* _Given material_:
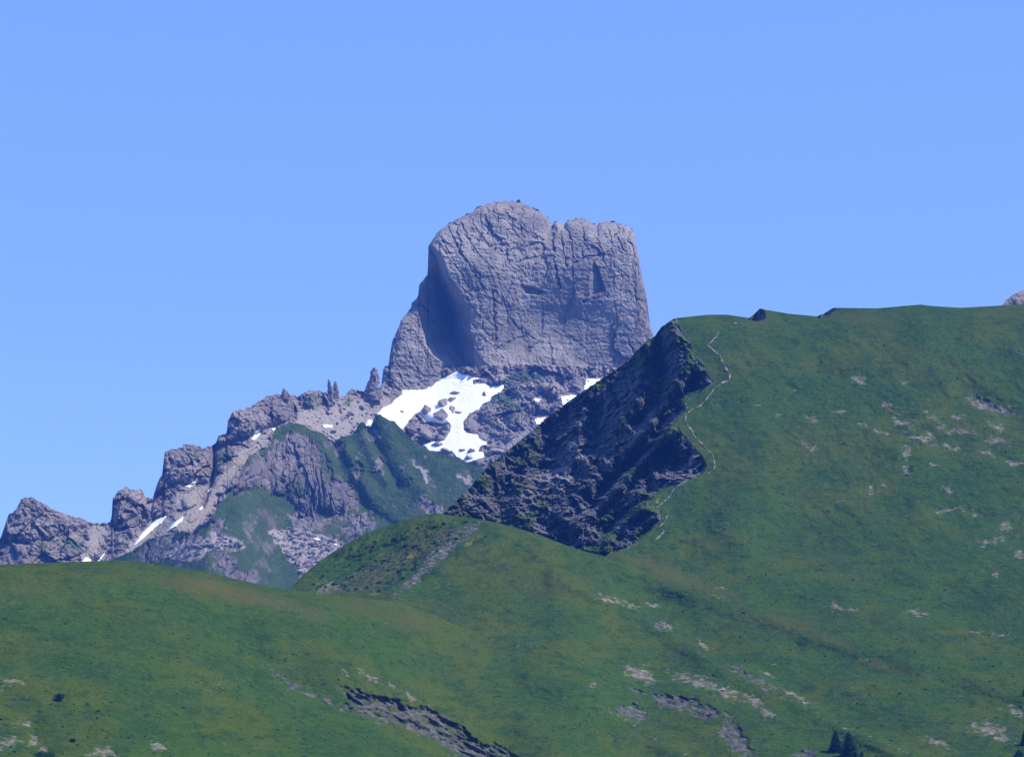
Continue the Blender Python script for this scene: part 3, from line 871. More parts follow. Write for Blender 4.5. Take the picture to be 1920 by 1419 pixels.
def meadow_relief(px, py, D):
    rx, ry = ragged(px, py, 9, 12, 1651)
    out = np.zeros(px.shape)
    for e in MEADOW_SCREE:
        m = (np.abs(rx - e[0]) < 2 * e[2] + 6) & (np.abs(ry - e[1]) < 2 * e[3] + 8)
        if m.any():
            out[m] += min(2.2, 0.16 * e[3] + 0.5) * ell(rx[m], ry[m], *e)
    for pts, w, a in FOLDS:
        x0, x1 = min(p[0] for p in pts) - 3 * w, max(p[0] for p in pts) + 3 * w
        m = (px > x0) & (px < x1)
        if m.any():
            out[m] -= 1.25 * a * np.exp(-(pdist(px[m], py[m], pts) / w) ** 2)
    k = D / 2000.0
    P = unproject(px, py, D)
    x, y = P[..., 0], P[..., 1]
    out += k * (9 * fbm(x / 150, y / 170, y * 0, 3, 301) + 3.6 * fbm((x + 0.4 * y) / 30, (y - 0.3 * x) / 55, y * 0, 3, 311) + 1.1 * fbm(x / 7, y / 9, y * 0, 3, 321))
    for poly, dep in SLATE_ZONES:
        x0, x1 = min(p[0] for p in poly) - 8, max(p[0] for p in poly) + 8
        y0, y1 = min(p[1] for p in poly) - 8, max(p[1] for p in poly) + 8
        m = (px > x0) & (px < x1) & (py > y0) & (py < y1)
        if m.any():
            s = smooth(-1.5, 5, sdf(rx[m], ry[m], poly))
            rr = ridged(x[m] / 9 + y[m] / 26, y[m] / 30, 0 * x[m], 3, 331)
            bb, _ = blocks((x[m] + 0.5 * y[m]) / 7, y[m] / 14, 335, 1.4)
            out[m] += s * (dep - 1.7 * dep * (rr - 0.55) + 0.5 * dep * bb)
    return out


def b_smooth(px, py):
    dp = py - bS(px)
    return 2600 - 0.85 * np.minimum(dp, 450) - 1.1 * np.maximum(dp - 450, 0) + 45 * np.exp(-np.maximum(dp, 0) / 22)


def depth_b(px, py, cliff_noise=True):
    D = b_smooth(px, py)
    D = D + meadow_relief(px, py, D)
    # little rock steps in the skyline
    for x1, pts in ((1437, [(1405, 600), (1425, 574), (1430, 584), (1437, 599), (1420, 603)]), (1568, [(1534, 597), (1562, 573), (1568, 578), (1552, 592)])):
        D = D + 3.2 * smooth(-2, 2, sdf(px, py, pts)) * np.maximum(x1 - px, 0)
    c = np.maximum(sdf(px, py, CLIFF_POLY), 0)
    m = c > 0
    if m.any():
        D[m] += depth_cliff(px[m], py[m], c[m], D[m], cliff_noise)
    return D


C_RIBS = [  # outstanding ribs of the cliff
    ([(1215, 640), (1205, 720), (1170, 800), (1120, 880), (1060, 960)], 22, 20), ([(1262, 600), (1265, 700), (1215, 800), (1200, 850)], 20, 22),
    ([(1300, 665), (1285, 700), (1250, 760)], 14, 16), ([(1330, 720), (1290, 740), (1225, 790), (1170, 850)], 12, 12),
    ([(1275, 790), (1225, 845), (1150, 925), (1080, 990)], 10, 18), ([(1215, 945), (1150, 1000), (1110, 1035)], 12, 16),
    ([(1000, 815), (985, 900), (960, 985)], 22, 14), ([(1100, 735), (1090, 830), (1050, 900)], 24, 14), ([(920, 880), (900, 960)], 16, 10), ([(1240, 955), (1190, 1000)], 8, 8), ([(1090, 830), (1040, 890), (1010, 940)], 46, 16)]
C_GULLIES = [([(1240, 640), (1235, 700), (1245, 750), (1200, 790)], 16, 22), ([(1120, 770), (1110, 800), (1125, 830)], 18, 22), ([(1300, 720), (1275, 745), (1240, 780)], 9, 16),
             ([(1240, 790), (1200, 850), (1130, 920)], 10, 16), ([(1190, 860), (1210, 880), (1250, 850)], 16, 12), ([(1050, 860), (1010, 880)], 18, 12), ([(1130, 920), (1150, 930)], 14, 14),
             ([(1210, 935), (1170, 960), (1110, 1025)], 8, 14), ([(930, 900), (925, 960)], 10, 10), ([(1325, 725), (1300, 735)], 6, 10)]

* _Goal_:
Reproduce the full material exactly, excluding the pictures.

* _Response to this exercise_:
Continue the Blender Python script for this scene: part 3, from line 871. More parts follow. Write for Blender 4.5. Take the picture to be 1920 by 1419 pixels.
def meadow_relief(px, py, D):
    rx, ry = ragged(px, py, 9, 12, 1651)
    out = np.zeros(px.shape)
    for e in MEADOW_SCREE:
        m = (np.abs(rx - e[0]) < 2 * e[2] + 6) & (np.abs(ry - e[1]) < 2 * e[3] + 8)
        if m.any():
            out[m] += min(2.2, 0.16 * e[3] + 0.5) * ell(rx[m], ry[m], *e)
    for pts, w, a in FOLDS:
        x0, x1 = min(p[0] for p in pts) - 3 * w, max(p[0] for p in pts) + 3 * w
        m = (px > x0) & (px < x1)
        if m.any():
            out[m] -= 1.25 * a * np.exp(-(pdist(px[m], py[m], pts) / w) ** 2)
    k = D / 2000.0
    P = unproject(px, py, D)
    x, y = P[..., 0], P[..., 1]
    out += k * (9 * fbm(x / 150, y / 170, y * 0, 3, 301) + 3.6 * fbm((x + 0.4 * y) / 30, (y - 0.3 * x) / 55, y * 0, 3, 311) + 1.1 * fbm(x / 7, y / 9, y * 0, 3, 321))
    for poly, dep in SLATE_ZONES:
        x0, x1 = min(p[0] for p in poly) - 8, max(p[0] for p in poly) + 8
        y0, y1 = min(p[1] for p in poly) - 8, max(p[1] for p in poly) + 8
        m = (px > x0) & (px < x1) & (py > y0) & (py < y1)
        if m.any():
            s = smooth(-1.5, 5, sdf(rx[m], ry[m], poly))
            rr = ridged(x[m] / 9 + y[m] / 26, y[m] / 30, 0 * x[m], 3, 331)
            bb, _ = blocks((x[m] + 0.5 * y[m]) / 7, y[m] / 14, 335, 1.4)
            out[m] += s * (dep - 1.7 * dep * (rr - 0.55) + 0.5 * dep * bb)
    return out


def b_smooth(px, py):
    dp = py - bS(px)
    return 2600 - 0.85 * np.minimum(dp, 450) - 1.1 * np.maximum(dp - 450, 0) + 45 * np.exp(-np.maximum(dp, 0) / 22)


def depth_b(px, py, cliff_noise=True):
    D = b_smooth(px, py)
    D = D + meadow_relief(px, py, D)
    # little rock steps in the skyline
    for x1, pts in ((1437, [(1405, 600), (1425, 574), (1430, 584), (1437, 599), (1420, 603)]), (1568, [(1534, 597), (1562, 573), (1568, 578), (1552, 592)])):
        D = D + 3.2 * smooth(-2, 2, sdf(px, py, pts)) * np.maximum(x1 - px, 0)
    c = np.maximum(sdf(px, py, CLIFF_POLY), 0)
    m = c > 0
    if m.any():
        D[m] += depth_cliff(px[m], py[m], c[m], D[m], cliff_noise)
    return D


C_RIBS = [  # outstanding ribs of the cliff
    ([(1215, 640), (1205, 720), (1170, 800), (1120, 880), (1060, 960)], 22, 20), ([(1262, 600), (1265, 700), (1215, 800), (1200, 850)], 20, 22),
    ([(1300, 665), (1285, 700), (1250, 760)], 14, 16), ([(1330, 720), (1290, 740), (1225, 790), (1170, 850)], 12, 12),
    ([(1275, 790), (1225, 845), (1150, 925), (1080, 990)], 10, 18), ([(1215, 945), (1150, 1000), (1110, 1035)], 12, 16),
    ([(1000, 815), (985, 900), (960, 985)], 22, 14), ([(1100, 735), (1090, 830), (1050, 900)], 24, 14), ([(920, 880), (900, 960)], 16, 10), ([(1240, 955), (1190, 1000)], 8, 8), ([(1090, 830), (1040, 890), (1010, 940)], 46, 16)]
C_GULLIES = [([(1240, 640), (1235, 700), (1245, 750), (1200, 790)], 16, 22), ([(1120, 770), (1110, 800), (1125, 830)], 18, 22), ([(1300, 720), (1275, 745), (1240, 780)], 9, 16),
             ([(1240, 790), (1200, 850), (1130, 920)], 10, 16), ([(1190, 860), (1210, 880), (1250, 850)], 16, 12), ([(1050, 860), (1010, 880)], 18, 12), ([(1130, 920), (1150, 930)], 14, 14),
             ([(1210, 935), (1170, 960), (1110, 1025)], 8, 14), ([(930, 900), (925, 960)], 10, 10), ([(1325, 725), (1300, 735)], 6, 10)]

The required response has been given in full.